Average pay at SEIU headquarters was $83,960 in 2014, equivalent to more than $40 an hour at 40 hours a week, 52 weeks a year. The union paid 252 officers and employees more than $100,000 each.

For several years, SEIU has tried to unionize the fast-food industry. The union has spent almost $50 million on the Fight for $15 campaign, according to Worker Center Watch.


Complaining about CEO pay, Henry expounded on her demand that entry-level workers get $15 an hour so they can “afford the basics” in a Huffington Post column published Wednesday.

Henry can afford the basics and then some, courtesy of 1.9 million SEIU members and 176,969 forced “fair share” fee payers.

But would a $15 minimum wage really help workers?

Research has shown minimum wage hikes increase prices and reduce employment, especially in industries employing a large number of low-wage workers.
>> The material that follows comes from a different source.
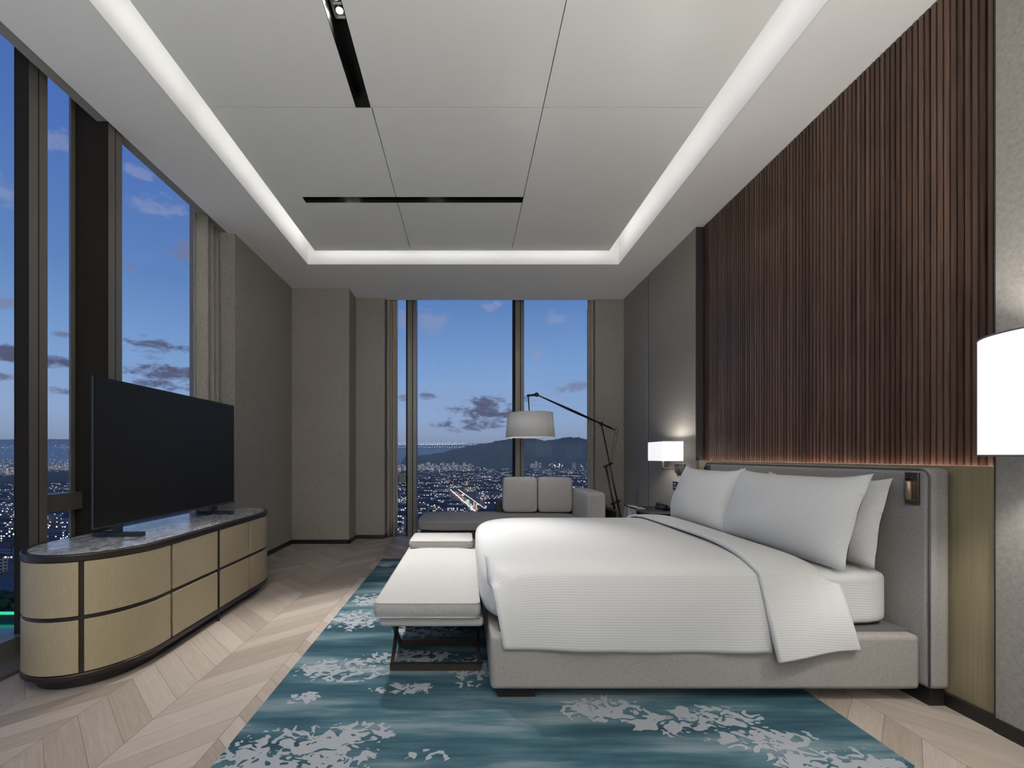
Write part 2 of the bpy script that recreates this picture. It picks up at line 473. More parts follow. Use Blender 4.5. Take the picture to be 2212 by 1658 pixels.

The nonpartisan Congressional Budget Office projects a $10.10 national minimum wage, which President Obama wants, would increase some workers’ incomes, but “the share of low-wage workers who were employed would probably fall slightly.”

James Sherk, an economist from the conservative Heritage Foundation, has estimated a $15 minimum wage would increase fast-food prices an average 38 percent.

Less than 3 percent of working Americans are paid the federal minimum wage of $7.25 or less; 50 percent of minimum wage earners are 16 to 24, and 64 percent work part-time, according to Pew Research Center.

SEIU isn’t part of union coalition AFL-CIO, but the coalition still promoted Fight for $15 Wednesday. AFL-CIO president Richard Trumka, who was paid $322,131 last year, expressed his support.

Working America, AFL-CIO’s community organizing arm, celebrated SEIU’s success in getting social media attention for Fight for $15.

United Food & Commercial Workers, an AFL-CIO affiliate, supports Fight for $15 and uses similar organizing tactics through its Organization United for Respect at Walmart campaign.

Throughout Wednesday, SEIU organizers and front groups shared triumphant announcements of fast-food closures due to Fight for $15 protests.

Progressive groups including the Center for American Progress sought to help SEIU create the impression of widespread support for a $15 minimum wage and unionized fast-food workers.

SEIU paid CAP and its CAP Action affiliate $452,699 in 2014 alone, based on the union’s annual report to the U.S. Department of Labor.

About half of SEIU’s 1.9 million members are private-sector workers; the rest are government employees. SEIU did not respond to Watchdog questions about how the union’s membership drives its political activism.